The Reserve Bank of Australia (RBA) held its policy unchanged for the 19th consecutive meeting in early May, marking a new record for keeping interest rates stable. The Bank has long been faced with a tough dilemma: the economy is performing relatively well overall, but wages have not risen enough, keeping the nation’s heavily-indebted households relatively cautious of spending too much. Hence, policymakers have been keeping rates low, waiting for wages to accelerate and ease the debt burden on households, which would allow consumers to spend more in the future and boost economic growth.
That is not likely to be evident in this week’s data releases though, according to economic forecasts.

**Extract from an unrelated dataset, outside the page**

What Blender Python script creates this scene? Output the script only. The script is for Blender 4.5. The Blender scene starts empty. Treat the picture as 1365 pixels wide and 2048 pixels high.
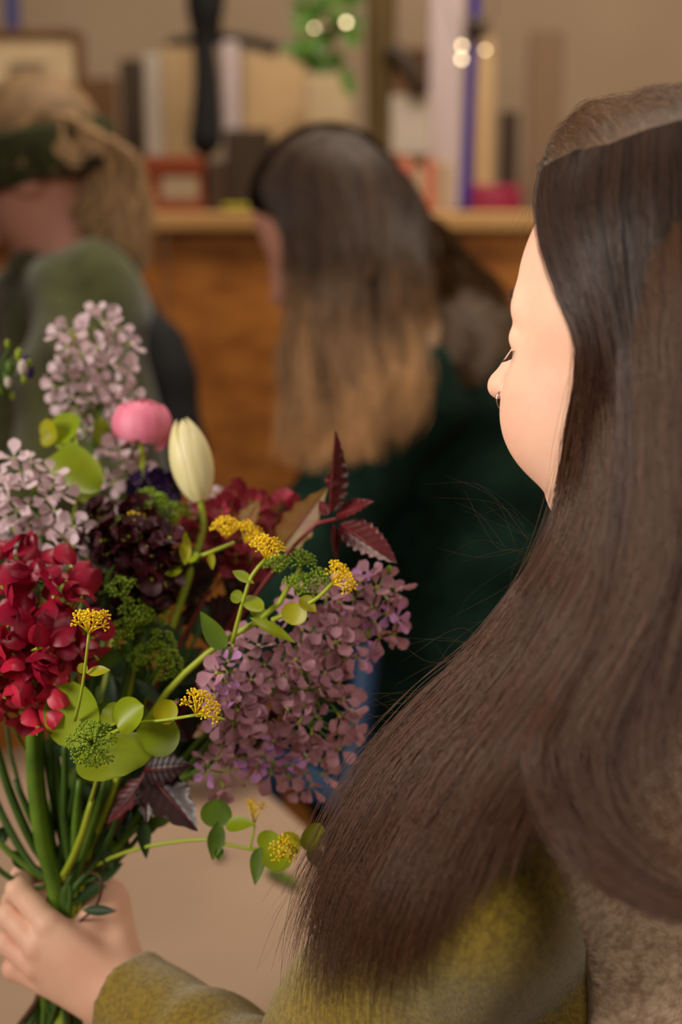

The nation’s wage price index for Q1 is projected to have risen by 2.1% in yearly terms, the same rate as in the previous quarter. Meanwhile, the unemployment rate is anticipated to have held steady at 5.5% in April, while the net change in employment is expected to have risen by 20k, notably more than the lackluster 4.9k recorded in March. While the wage prints are arguably more significant for how the RBA may act, the employment figures have been generating a bigger reaction in the Aussie recently, and it will be interesting to see whether this pattern continues.
Should these prints come in stronger than expected, stoking expectations for a more hawkish tone by the RBA, then the aussie could recover some of its latest losses. Looking at aussie/dollar, advances in the pair could encounter immediate resistance at 0.7490, the inside swing low of May 4. An upside break of that line could open the way for 0.7570, the peak of May 11 and 14. Further up, the 0.7640 zone would come in focus, marked by the March 29 lows.
On the other hand, a disappointment in these data may diminish any surviving hopes for the RBA to appear more optimistic anytime soon and thereby, bring the aussie under renewed selling interest. Declines in aussie/dollar could stall initially near 0.7410, a level that halted the decline on May 9. If the bears overcome that barrier, that would mark a lower low in the pair, potentially opening the way for 0.7370, a level last seen in June 2017. Even lower, the 0.7325 area may come in play, defined by the trough of May 2017.